I find it difficult to approach people in general. I don't think it was the randomness of the house party, although when I have my own house parties (which are very rare) I do talk to everyone there since it is my place. I was at this party because I am good friends with 2/3rds of the band playing that night. Maybe it is the randomness of the house party. When I think about talking to women, I still have worries about whether or not I sound stupid, or whether or not I appear cool. It's automatic and I'm not really sure how to get rid of it. I have read tons of PUA material, and truth be told I never followed it at all. Just going out there and doing cold approaches definitely will not solve the issue since I just seem to have some fear of doing it already. Is there any advice anyone has to give me on this matter? I feel a little helpless here since this is something that I have yet to solve, even after years of attempting (since i've read lots and lots of pua material).

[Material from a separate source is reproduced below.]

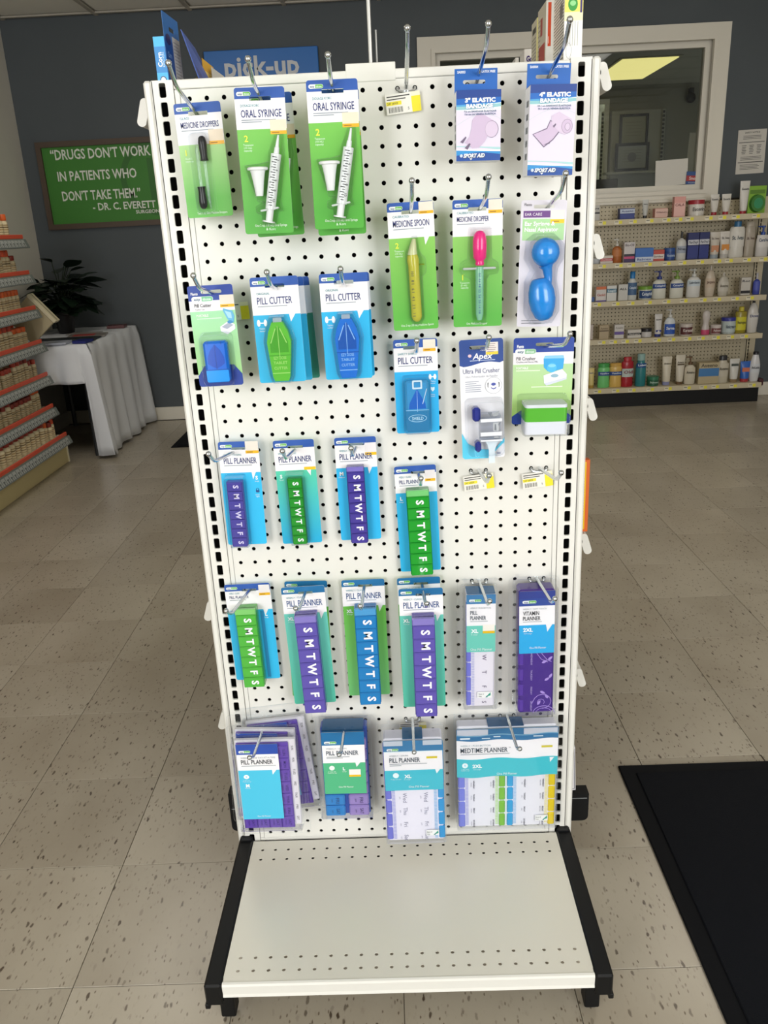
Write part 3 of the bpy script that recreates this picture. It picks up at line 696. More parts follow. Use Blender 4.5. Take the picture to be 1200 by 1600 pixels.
# -- 2,3 oral syringes
def syringe_pack(label, x, y, z, roll_, group=None):
    w, h = 2.72, 7.42
    t = hang('oral_syringe_pack', label, 'package', x, y, z, roll_, group)
    it = std(w, -2.05, 'DOSAGE KORC', 'ORAL SYRINGE', -1.27, .38, -1.07, 2.2)+lines(-1.07, -1.69, (1.1,), .045)+sticker(.46, -1.6, 1.34, -2.32, '#f0b020', '#eadcc6')
    it += [('t', '2', -1.0, -2.5, .32, '#e8f04a', {'bold': .02}), ('t', 'Teaspoon', -1.08, -2.82, .1, '#eaffea'), ('t', '(10 mL)', -1.05, -2.96, .1, '#eaffea'), ('t', 'capacity', -1.06, -3.1, .1, '#eaffea'),
           ('t', 'One 2 tsp. (10 mL) Oral Syringe', -.78, -6.98, .13, '#f2fff2', {'w': 1.8}), ('t', '& Korc', 0.1, -7.18, .13, '#f2fff2', {'anchor': 'c'})]
    layers(t, w, h, gg('b', -2, -6.5, '#76c252', '#50a83c'), it, (.02, -.55, 1.22, .2))
    mb = MB(IN); ys = -.42
    prof = [(.2, -5.45), (.25, -5.1), (.25, -5.08), (.3, -4.75), (.3, -4.73), (.36, -4.4), (.36, -4.38), (.42, -4.15), (.56, -4.12), (.58, -4.02), (.5, -3.97)]
    mb.lathe(prof, C('#e9ebea', .4), 18, Matrix.Translation((-.34, ys, 0)), 1, .75); mb.build('bottle_cup', t, True, 40)
    a, b = Vector((.74, ys, -3.35)), Vector((.2, ys, -6.15)); d = (b-a).normalized()
    mb = MB(IN); mb.tube([a-d*.95, a-d*.35, a-d*.33, a-d*.02], [.05, .10, .13, .15], C('#eef0f1', .25), 12); mb.tube([a-d*.02, a, b], [.2, .285, .285], C('#f0f4f4', .12, 0, .1), 16)
    mb.build('barrel', t, True, 40)
    mb = MB(IN)
    rx = Vector((d.z, 0, -d.x))
    for k in range(20):
        c = a+d*(.15+k*.13); L = .16 if k % 2 else .26
        p0 = c+Vector((0, -.287, 0))-rx*.1; p1 = p0-rx*(-L)
        mb.add([p0, p1, p1+d*.035, p0+d*.035], [(0, 1, 2, 3), (3, 2, 1, 0)], C('#23262b'))
    for k in range(5):
        c = a+d*(.3+k*.52)+Vector((0, -.288, 0))-rx*.17
        mb.text(str(k*2+2), c.x, c.z, .14, C('#23262b'), None, 'c', -100, y=c.y)
    mb.build('scale_marks', t)
    mb = MB(IN); mb.box((-.55, ys-.18, -.05), (.5, ys+.18, .05), C('#dfe6e4', .15), .04, Matrix.Translation((b.x, 0, b.z)) @ Matrix.Rotation(R(-8), 4, 'Y')); mb.build('finger_flange', t)
    mb = MB(IN); mb.tube([b-d*.3, b+d*.62], .2, C('#eceeee', .25), 10); mb.tube([b+d*.62, b+d*.7], .34, C('#eceeee', .25), 14); mb.build('plunger', t, True, 40)
    blister(t, [(-1.0, -3.9), (-.45, -5.7), (-.1, -5.75), (-.55, -6.0), (-.55, -6.3), (-.25, -6.35), (-.25, -6.9), (.4, -6.9), (.6, -6.2), (.85, -6.15), (.72, -5.6), (1.15, -3.2), (1.12, -2.4), (.75, -2.4), (.35, -3.3), (.3, -3.75), (-.2, -3.85)], 0, -.75, .05)
    return t
a = syringe_pack('front oral syringe pack on the second hook, in front of a tilted one', -.1516, 3.5, 1.4832, .6)
dup(a, (-.1452, -2.4*IN, 1.4792), (0, R(-1.4), 0), 'rear oral syringe pack, askew behind the front one on the second hook')
b = dup(a, (-.051, -4.2*IN, 1.4853), (0, R(.2), 0), 'front oral syringe pack on the third hook, right of the other syringes')
dup(a, (-.0508, -3.2*IN, 1.4770), (0, R(-.4), 0), 'rear oral syringe pack, hidden behind the front one on the third hook')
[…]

Reframing is the best way to get rid of these beliefs. Why do you feel the need to get something from these people you're talking to? Because that's the only reason you feel anxiety in dealing with people. Your personality is probably not one where you feel the need to approach every single person and on that case it won't be physically congruent when you do or in other words, it will just seem off. So therefore, only do what you feel like doing. Everything you do will be natural then. Seek what you will get the most enjoyment out of at any given moment, not what you think you need to do to get enjoyment at some later date. You can either be the life of the party or you can be the James Bond type and both are equally powerful. The only important part to both of them is that you remove neediness from the equation and the alpha set will help you with that. You'll be fine. Trust me.